Even though I slowly adjusted to German life again, I could not wait to return to Africa one day. After I had graduated from high school I was given the chance to go back, but now something interesting happened: I suddenly hesitated to go back to Uganda because I was afraid I would destroy the perfect illusion I had created over the years. What if everything was so different to how I had preserved it in my mind? What if my childhood memories turned out to be a lot bleaker in reality than in my dreams? Suddenly, nostalgia was not only innocent comfort, but also showed me the limits of remembering.

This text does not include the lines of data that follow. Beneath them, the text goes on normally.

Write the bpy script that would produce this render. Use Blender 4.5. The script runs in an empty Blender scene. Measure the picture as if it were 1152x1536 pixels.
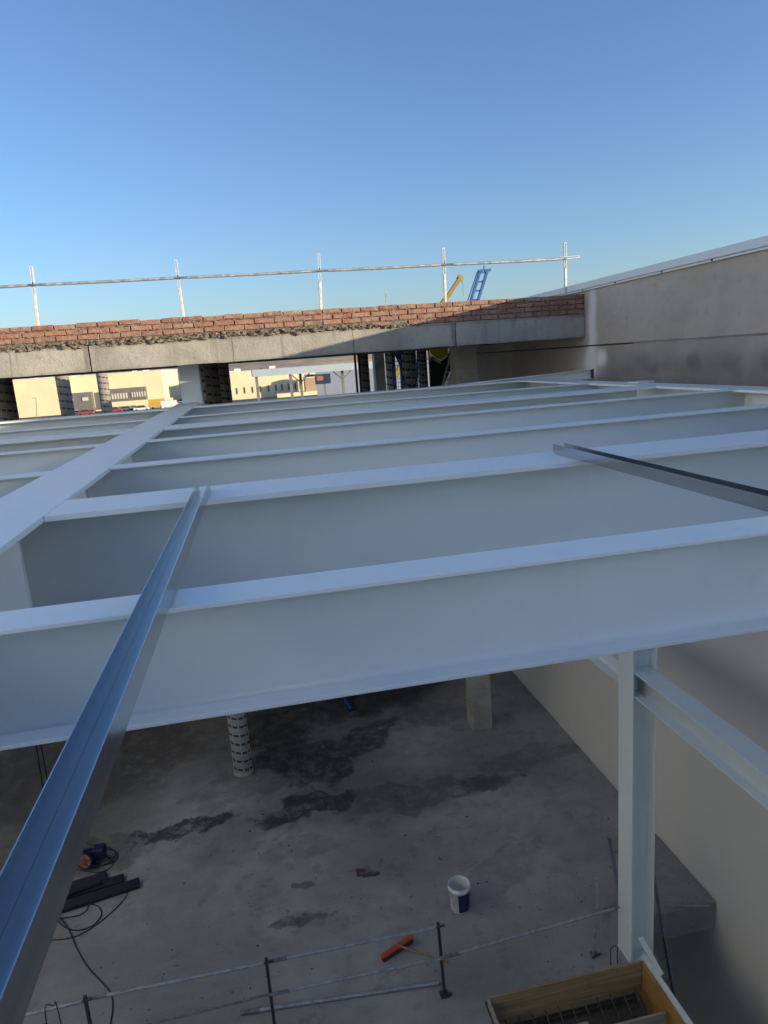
import bpy, bmesh, math, random
from mathutils import Vector, Matrix, noise as mnoise

scene = bpy.context.scene
COL = scene.collection
random.seed(7)
PI = math.pi

# ------------------------------------------------------------------ camera
F_PX, PW, PH = 1043.6, 1152, 1536
Rm = Matrix(((0.0, 0, 0), (0, 0, 0), (0, 0, 0)))


def _ray(u, v):
    return Vector(((u - PW / 2) / F_PX, (v - PH / 2) / F_PX, 1.0))


_Y = _ray(366.9, 553.1).normalized()
_D = _ray(366.9, 553.1).cross(_ray(1366.9, 553.1 - 72.3)).normalized()
if _D.y < 0:
    _D = -_D
_X = _Y.cross(-_D)
RW = Matrix((_X, _Y, -_D))                       # photo-camera axes -> world axes
cam_data = bpy.data.cameras.new("camera")
cam_data.sensor_fit = 'VERTICAL'
cam_data.sensor_height = 36.0
cam_data.lens = 36.0 * F_PX / PH
cam_data.clip_start = 0.02
cam_data.clip_end = 8000
cam = bpy.data.objects.new("camera", cam_data)
COL.objects.link(cam)
right, down, fwd = RW.col[0], RW.col[1], RW.col[2]
cam.matrix_world = Matrix(((right.x, -down.x, -fwd.x, 0), (right.y, -down.y, -fwd.y, 0),
                           (right.z, -down.z, -fwd.z, 0), (0, 0, 0, 1)))
scene.camera = cam


def wray(u, v):
    return RW @ _ray(u, v)


def at_z(u, v, z):
    d = wray(u, v)
    return d * (z / d.z)


def at_y(u, v, y):
    d = wray(u, v)
    return d * (y / d.y)


# ------------------------------------------------------------------ light
SUN_FROM = Vector((1.0, -0.60, 0.170)).normalized()
world = bpy.data.worlds.new("World")
scene.world = world
world.use_nodes = True
wn, wl = world.node_tree.nodes, world.node_tree.links
wn.clear()
wo = wn.new('ShaderNodeOutputWorld')
bg = wn.new('ShaderNodeBackground')
sky = wn.new('ShaderNodeTexSky')
sky.sky_type = 'NISHITA'
sky.sun_disc = False
sky.sun_elevation = math.asin(SUN_FROM.z)
sky.sun_rotation = math.atan2(SUN_FROM.x, SUN_FROM.y)
sky.altitude = 300
sky.air_density = 1.0
sky.dust_density = 1.2
sky.ozone_density = 3.6
bg.inputs['Strength'].default_value = 0.14
wb = wn.new('ShaderNodeMixRGB')          # camera white balance on the whole sky
wb.blend_type = 'MULTIPLY'
wb.inputs['Fac'].default_value = 1.0
wb.inputs['Color2'].default_value = (1.04, 0.935, 0.955, 1)
wl.new(sky.outputs[0], wb.inputs['Color1'])
wl.new(wb.outputs[0], bg.inputs['Color'])
wl.new(bg.outputs[0], wo.inputs['Surface'])
sun_data = bpy.data.lights.new("sun", 'SUN')
sun_data.energy = 3.8
sun_data.angle = math.radians(0.5)
sun_data.color = (1.0, 0.83, 0.57)
sun = bpy.data.objects.new("sun", sun_data)
COL.objects.link(sun)
sun.rotation_euler = SUN_FROM.to_track_quat('Z', 'Y').to_euler()
scene.view_settings.view_transform = 'Standard'
scene.view_settings.look = 'None'
scene.view_settings.exposure = 1.02
scene.view_settings.gamma = 1.0
scene.view_settings.use_curve_mapping = False
scene.cycles.max_bounces = 8
scene.cycles.diffuse_bounces = 5


# ------------------------------------------------------------------ materials
class NT:
    """small wrapper that builds node trees"""

    def __init__(self, name):
        self.m = bpy.data.materials.new(name)
        self.m.use_nodes = True
        self.n = self.m.node_tree.nodes
        self.l = self.m.node_tree.links
        self.b = self.n['Principled BSDF']
        self.pos = None

    def new(self, t, **kw):
        x = self.n.new(t)
        for k, v in kw.items():
            setattr(x, k, v)
        return x

    def world(self):
        if self.pos is None:
            self.pos = self.new('ShaderNodeNewGeometry').outputs['Position']
        return self.pos

    def objco(self):
        return self.new('ShaderNodeTexCoord').outputs['Object']

    def put(self, sock, v):
        if hasattr(v, 'node'):
            self.l.new(v, sock)
        else:
            sock.default_value = v

    def noise(self, scale, detail=4, rough=0.55, co=None, stretch=None, dist=0.0):
        t = self.new('ShaderNodeTexNoise')
        t.inputs['Scale'].default_value = scale
        t.inputs['Detail'].default_value = detail
        t.inputs['Roughness'].default_value = rough
        t.inputs['Distortion'].default_value = dist
        c = co if co is not None else self.world()
        if stretch:
            mp = self.new('ShaderNodeMapping')
            mp.inputs['Scale'].default_value = stretch
            self.l.new(c, mp.inputs['Vector'])
            c = mp.outputs[0]
        self.l.new(c, t.inputs['Vector'])
        return t.outputs['Fac']

    def noisecol(self, scale, detail=3):
        t = self.new('ShaderNodeTexNoise')
        t.inputs['Scale'].default_value = scale
        t.inputs['Detail'].default_value = detail
        self.l.new(self.world(), t.inputs['Vector'])
        return t.outputs['Color']

    def ramp(self, v, a, b, lo=0.0, hi=1.0):
        r = self.new('ShaderNodeMapRange')
        r.interpolation_type = 'SMOOTHSTEP'
        self.put(r.inputs['Value'], v)
        r.inputs['From Min'].default_value = a
        r.inputs['From Max'].default_value = b
        r.inputs['To Min'].default_value = lo
        r.inputs['To Max'].default_value = hi
        return r.outputs['Result']

    def math(self, op, a, b=None, c=None):
        m = self.new('ShaderNodeMath', operation=op)
        self.put(m.inputs[0], a)
        if b is not None:
            self.put(m.inputs[1], b)
        if c is not None:
            self.put(m.inputs[2], c)
        return m.outputs[0]

    def mix(self, fac, a, b, mode='MIX'):
        m = self.new('ShaderNodeMixRGB', blend_type=mode)
        self.put(m.inputs['Fac'], fac)
        for s, v in ((m.inputs['Color1'], a), (m.inputs['Color2'], b)):
            if isinstance(v, tuple) and len(v) == 3:
                v = (*v, 1)
            self.put(s, v)
        return m.outputs[0]

    def spot(self, c, r, rot=0.0, wob=0.5, wscale=2.0, soft=0.35, axes='xy', warp=None):
        """mask of an irregular blot centred at c with radii r (world units)"""
        v = self.world() if warp is None else warp
        mp = self.new('ShaderNodeMapping', vector_type='TEXTURE')
        mp.inputs['Location'].default_value = c
        mp.inputs['Rotation'].default_value = (0, 0, rot)
        mp.inputs['Scale'].default_value = r
        self.l.new(v, mp.inputs['Vector'])
        ln = self.new('ShaderNodeVectorMath', operation='LENGTH')
        self.l.new(mp.outputs[0], ln.inputs[0])
        return self.ramp(ln.outputs['Value'], 1.0 - soft, 1.0, 1.0, 0.0)

    def warped(self, amp, scale, detail=4):
        s = self.new('ShaderNodeVectorMath', operation='SUBTRACT')
        self.l.new(self.noisecol(scale, detail), s.inputs[0])
        s.inputs[1].default_value = (0.5, 0.5, 0.5)
        k = self.new('ShaderNodeVectorMath', operation='SCALE')
        self.l.new(s.outputs[0], k.inputs[0])
        k.inputs['Scale'].default_value = amp
        a = self.new('ShaderNodeVectorMath', operation='ADD')
        self.l.new(self.world(), a.inputs[0])
        self.l.new(k.outputs[0], a.inputs[1])
        return a.outputs[0]

    def bump(self, h, strength=0.3, dist=0.01):
        b = self.new('ShaderNodeBump')
        b.inputs['Strength'].default_value = strength
        b.inputs['Distance'].default_value = dist
        self.put(b.inputs['Height'], h)
        self.l.new(b.outputs[0], self.b.inputs['Normal'])

    def done(self, color=None, rough=None, metal=None):
        if color is not None:
            if isinstance(color, tuple) and len(color) == 3:
                color = (*color, 1)
            self.put(self.b.inputs['Base Color'], color)
        if rough is not None:
            self.put(self.b.inputs['Roughness'], rough)
        if metal is not None:
            self.b.inputs['Metallic'].default_value = metal
        return self.m


def simple(name, c, rough=0.6, metal=0.0, var=0.18, scale=6.0, bump=0.0, obj=False):
    t = NT(name)
    co = t.objco() if obj else None
    f = t.noise(scale, 5, 0.6, co=co)
    a = tuple(max(0, x * (1 - var)) for x in c)
    b = tuple(min(1, x * (1 + var)) for x in c)
    col = t.mix(t.ramp(f, 0.3, 0.7), a, b)
    if bump:
        t.bump(t.noise(scale * 6, 4, co=co), bump, 0.01)
    r = t.ramp(f, 0.3, 0.7, max(0.05, rough - 0.08), min(1, rough + 0.08))
    return t.done(col, r, metal)


def steel_paint():
    t = NT('white_steel_paint')
    f = t.noise(1.7, 5, 0.6)
    g = t.noise(22.0, 5, 0.65)
    col = t.mix(t.ramp(f, 0.3, 0.75), (0.80, 0.84, 0.825), (0.84, 0.87, 0.85))
    col = t.mix(t.ramp(g, 0.58, 0.80, 0, 0.16), col, (0.50, 0.49, 0.46))
    sc = t.noise(9.0, 6, 0.75, stretch=(1.0, 4.0, 4.0))
    col = t.mix(t.ramp(sc, 0.70, 0.76, 0, 0.35), col, (0.30, 0.29, 0.27))
    ru = t.noise(1.8, 5, 0.65, stretch=(1.6, 1.6, 0.3))
    col = t.mix(t.ramp(ru, 0.55, 0.75, 0, 0.14), col, (0.56, 0.58, 0.58))
    t.bump(t.math('ADD', t.noise(90.0, 3), t.math('MULTIPLY', t.noise(3.0, 3), 2.0)), 0.06, 0.003)
    t.b.inputs['Coat Weight'].default_value = 0.35
    t.b.inputs['Coat Roughness'].default_value = 0.28
    return t.done(col, t.ramp(g, 0.3, 0.7, 0.34, 0.46))


def galvanised():
    t = NT('galvanised_sheet')
    f = t.noise(60.0, 3, 0.5, stretch=(1.0, 0.05, 1.0))
    g = t.noise(7.0, 4, 0.6)
    col = t.mix(t.ramp(f, 0.3, 0.7), (0.44, 0.47, 0.51), (0.49, 0.515, 0.545))
    col = t.mix(t.ramp(g, 0.55, 0.75, 0, 0.35), col, (0.38, 0.40, 0.43))
    return t.done(col, t.ramp(f, 0.3, 0.7, 0.19, 0.24), 0.95)


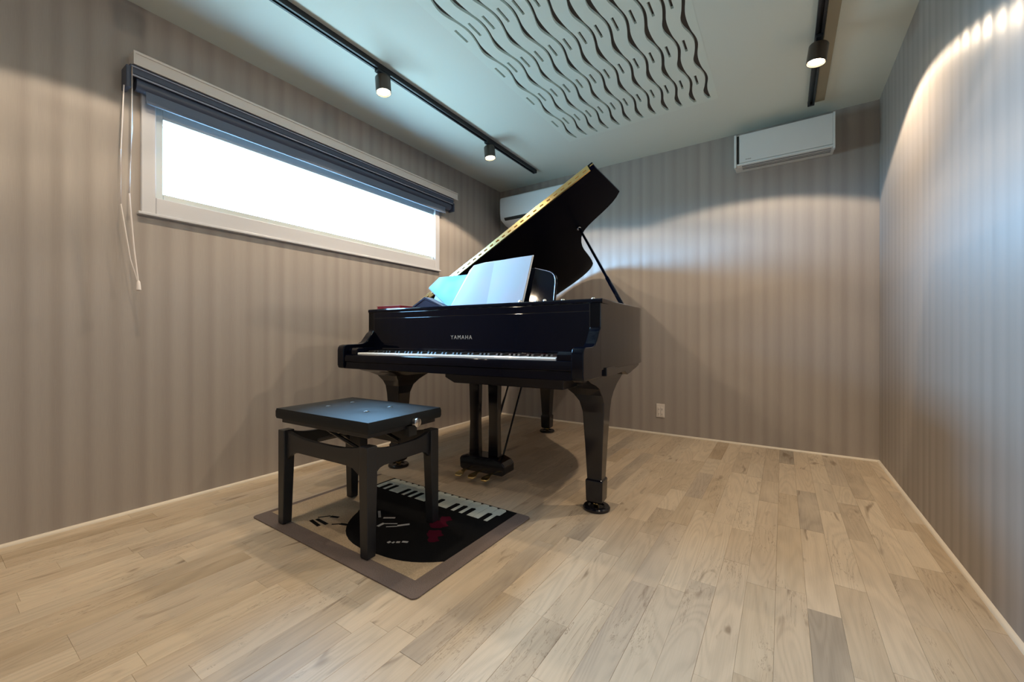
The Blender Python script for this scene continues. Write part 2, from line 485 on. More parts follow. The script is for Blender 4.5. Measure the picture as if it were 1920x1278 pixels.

As much comfort as nostalgia seems to promise our homesick-stricken hearts, there is a bittersweet note to it that we should keep in mind. Have you ever thought about what you remember best about your childhood in country xy, or growing up in place z? Most of our experiences seem to have been positive because our memory seems to be manipulated: it filters out the bad memories and strengthens the happy ones that will create a falsified, beautified, and maybe even simplified, version of the past. Living with or in a past that never existed that way can be rather dangerous. We might be so tied to what has seemingly been that we don’t even see what is right in front of us. The present is just unbearable for us, so we use the past as an escape and comfort. Starting college in a country you have never lived in apart from furlough, struggling with a culture you’re supposed to be part of, or having a hard time opening up to new friends can be just so exhausting – why not take a trip down memory lane and stay there, where everything is known and easy? Well, it’s not. It is an illusion our mind tries to sell us, which will eventually blind us to the see beauty in the present, and even worse, bind us to move on into an exciting future.

So how can we make nostalgia a meaningful part of our lives? The other day I was sitting in a class on African Literature when my professor startled me with the following questions: How do you define yourself? If you only look backwards, do you define yourself only by what you’re missing? I think the feeling of missing is a key element of a TCK’s emotional mindset. It can be a wonderful reminder of the beautiful places and wonderful people who have enriched our lives and shaped our worldview. But it should not hold us back from allowing new places and people to have the chance of having yet another impact on our lives. We’ve been given and have experienced far too much that we could ever define ourselves by everything we do NOT have.

I have lived in South Africa and the United States, made wonderful new memories, and took away things and people to remember. Movement and countless goodbyes have made me question issues like home or rootedness. Pictures, videos, songs or Skype calls help to treasure the people I have come to love or experiences I have made. And yet, I am still struggling to wrap my head around the different worlds I have seen and had to leave behind. How they can all exist next to each other, while I can only be in one. To this day I have not returned to Uganda. But reflecting on nostalgia, its bitter sweetness AND its comfort, have made me want to take that journey.

Have you struggled with living in the past, unwilling or unable to live in the present? How have you worked through this?